Portland in Maine. Der nördliche Bundesstaat belohnt mit angenehmen
Klima und einer örtlichen Delikatesse
(Quelle: Thomas Seidel)
Die Tour durch neun nordöstliche US-Bundesstaaten hat aber auch deutlich massive strukturelle Schwächen von Amerika aufgezeigt. Hinter den allermeisten Fassaden bröckelt es gewaltig. Die Infrastrukturen sind, von wenigen Ausnahmen abgesehen, viel mehr erneuerungsbedürftig als in Deutschland. Gerade hier, wo ab dem 17. Jahrhundert die Besiedlung aus Europa begann, wo sich später die Union herausbildete und konstituierte und das Amerika geschaffen wurde, welches wir so seit dem 20. Jahrhundert als Weltmacht kennen, geben sich die Umwälzungen des gewaltigen gesellschaftlichen Wandels am deutlichsten zu erkennen. Die weiße protestantische, im Kern liberale, Mehrheit schwindet endgültig. Das Land wird von Süden kommend lateinisiert und katholiziert. Damit wird ein neuer Wertekodex den bisherigen nach und nach ablösen. Noch versucht sich die alte Mehrheit gegen diese Entwicklung zu stemmen. Das ist es, was die derzeitige politische Konstellation widerspiegelt. Aber ebenso wie die vor dem Brexit stehenden Briten gilt für Amerika, die „guten alten Zeiten“ sie werden so nie wieder kommen.

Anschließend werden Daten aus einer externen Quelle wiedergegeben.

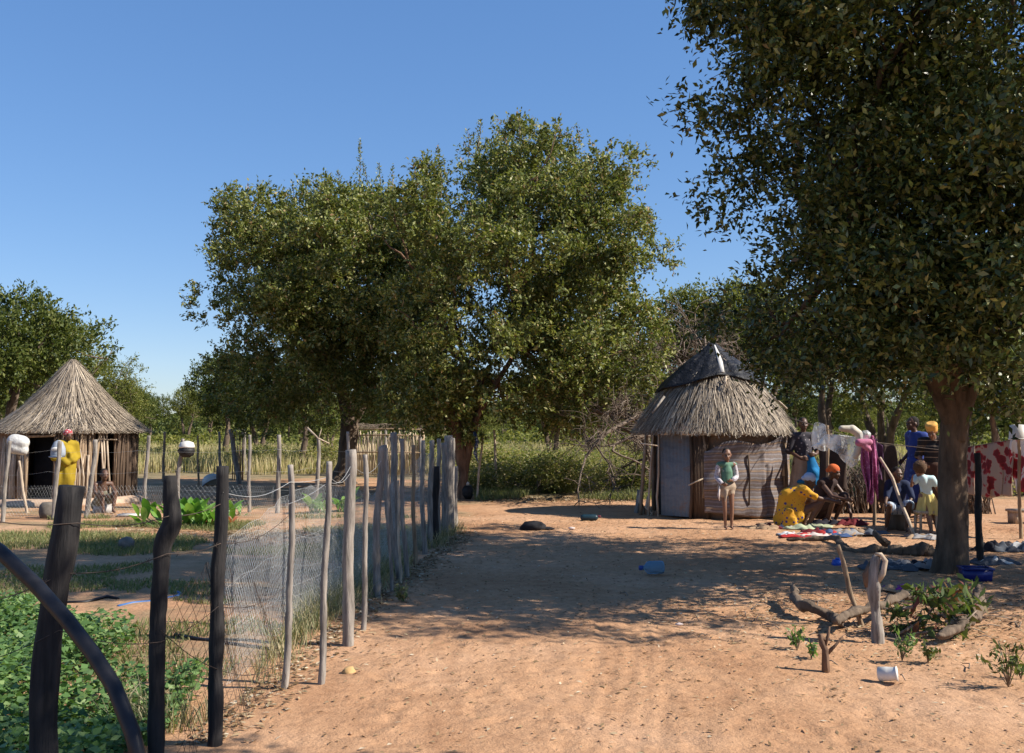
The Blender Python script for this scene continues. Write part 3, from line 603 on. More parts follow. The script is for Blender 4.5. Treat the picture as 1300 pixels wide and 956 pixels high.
#PART2
# ------------------------------------------------------------------ huts
def prof_r(prof, t):         # prof: list of (r, z) from eave to top, t in 0..1 -> r, z
    a = np.array(prof); s = np.linspace(0, 1, len(a)); return np.interp(t, s, a[:, 0]), np.interp(t, s, a[:, 1])
def thatch_roof(parent, prof, n_=5200, seed=3, tmax=1.0):
    r = np.random.default_rng(seed)
    root = MB(); root.lathe((0, 0, 0), [(q*(.93 if i == 0 else .95), z-.06+.04*(i == 0)) for i, (q, z) in enumerate(prof)] , seg=40)
    t = r.random(n_)**1.25*tmax; th = r.uniform(0, 2*math.pi, n_); lift = r.uniform(.0, .06, n_)+.012
    tl = np.maximum(t - r.uniform(.14, .3, n_), -.02-.13*r.random(n_)**1.5)
    def pt(t, th, lift):
        q, z = prof_r(prof, t); slope = np.array(prof[0]) - np.array(prof[1]); ext = np.minimum(t, 0)*1.0
        q = q*(1 + .018*np.sin(th*3+seed) + .012*np.sin(th*7+seed*2)*(1-np.clip(t, 0, 1))) + lift*.6 + (-ext)*abs(slope[0])*2.2; z = z + lift*.8 + ext*abs(slope[1])*2.6
        return np.stack([q*np.cos(th), q*np.sin(th), z], -1)
    th2 = th + r.normal(size=n_)*.035; a, b_ = pt(t, th, lift*.3), pt(tl, th2, lift+r.uniform(0, .02, n_))
    stray = r.random(n_) < .03; b_[stray] += r.normal(size=(stray.sum(), 3))*np.array([.05, .05, .03])+np.array([0, 0, .02]); wd = r.uniform(.005, .017, n_)[:, None]; sdv = np.stack([-np.sin(th), np.cos(th), 0*th], -1)
    v = np.stack([a-sdv*wd*.5, a+sdv*wd*.5, b_+sdv*wd*.3, b_-sdv*wd*.3], 1).reshape(-1, 3)
    root.raw(v, np.arange(4*n_).reshape(-1, 4))
    o = root.build('roof', M['thatch'], parent); face_rnd(o); return o
def stick_wall(parent, rad, h, th0, th1, n_, name, m, rr=(.018, .035), jag=.06, bury=.1, lean=.03):
    mb = MB()
    for i in range(n_):
        th = th0+(th1-th0)*(i+.5)/n_ + rng.normal()*.01; q = rad+rng.normal()*.015; z1 = h+rng.uniform(-jag, jag); t2 = th+rng.normal()*lean
        mb.tube([(q*math.cos(th), q*math.sin(th), -bury), (q*math.cos(th)*1.01+rng.normal()*.01, q*math.sin(th)*1.01, z1*.5), (q*math.cos(t2), q*math.sin(t2), z1)], [rng.uniform(*rr), rng.uniform(*rr)*.8], seg=6)
    return mb.build(name, m, parent, smooth=True)
def arc_wall(parent, rad, h, th0, th1, m, name, z0=-.1, th=.06, seg=30):
    t = np.linspace(th0, th1, seg); mb = MB(); v = []
    for q in (rad, rad-th):
        for z in (z0, h): v.append(np.stack([q*np.cos(t), q*np.sin(t), t*0+z], 1))
    v = np.concatenate(v); s = seg; f = []
    for i in range(s-1):
        f += [(i, i+1, s+i+1, s+i), (2*s+i+1, 2*s+i, 3*s+i, 3*s+i+1), (s+i, s+i+1, 3*s+i+1, 3*s+i), (i+1, i, 2*s+i, 2*s+i+1)]
    f += [(0, s, 3*s, 2*s), (s-1, 3*s-1, 4*s-1, 2*s-1)]
    mb.raw(v, f); return mb.build(name, m, parent)
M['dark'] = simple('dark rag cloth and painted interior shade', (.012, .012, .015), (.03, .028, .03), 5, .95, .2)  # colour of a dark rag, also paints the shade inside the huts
M['plank'] = simple('dark wood planks', (.045, .03, .022), (.13, .085, .055), 9, .9, .6, .01, (3, 3, .3))
M['doorgrey'] = simple('grey corrugated sheet', (.13, .145, .17), (.27, .28, .29), 5, .6, .3)
# --- right hut
HD = 18.1; hx = (905-CX)/F*HD; HR = 1.24
hut = empty('thatched_hut', (hx, HD, 0), 0, 'round stick hut with black plastic tarp over its thatched peak and striped cloth wall', 'hut')
zr = 3.04
prof = [(1.43, 1.43), (1.30, 1.67), (1.10, 1.97), (.86, 2.26), (.55, 2.56), (.24, 2.82), (.03, 2.95)]
thatch_roof(hut, prof, 7000, 5)
def wall_angle(px, cx, cy, r):
    k = (px-CX)/F; lo = None; qa = k*k+1; qb = -2*(k*cx+cy); qc = cx*cx+cy*cy-r*r; D = qb*qb-4*qa*qc
    if D <= 0: return 0.0 if px > CX+F*cx/cy else -math.pi+.0
    y = (-qb-math.sqrt(D))/(2*qa); return math.atan2(y-cy, k*y-cx)
A = lambda px: wall_angle(px, hx, HD, HR)
arc_wall(hut, HR-.04, 1.5, A(893), A(893)+math.pi*1.45, M['mud'], 'wall')
stick_wall(hut, HR+.03, 1.5, A(984)+.1, A(984)+math.pi*1.0, 44, 'rear_sticks', M['postbrown'])
# near-black sheet painting the interior shade in the gaps left of the door
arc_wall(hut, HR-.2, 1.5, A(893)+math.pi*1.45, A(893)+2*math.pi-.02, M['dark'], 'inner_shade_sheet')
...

Das in allen Details selbst ausgearbeitet Reiseprogramm hat über viele Wochen etliche Stunden Vorbereitungszeit gekostet. Wer Ähnliches vor hat, dem sei empfohlen, sich per Recherche im Internet gut vorzubereiten. Wichtig ist die Auswahl der Ziele und diese dann in eine vernünftige zeitliche Abfolge zu stellen. Wegezeiten sollten eher großzügig berechnet werden. Wie in Europa können Staus und ähnliche Hindernisse, vor allem um große Städte herum, schnell jeden Zeitplan zur Makulatur werden lassen. Unbedingt empfehlenswert ist es, sich im Vorfeld über genaue Öffnungszeiten und Eintrittspreise von Sehenswürdigkeiten zu informieren. So vorbereitet, kann man viel erleben und hat am Ende trotz aller Anstrengungen auch Freude und Spaß gehabt.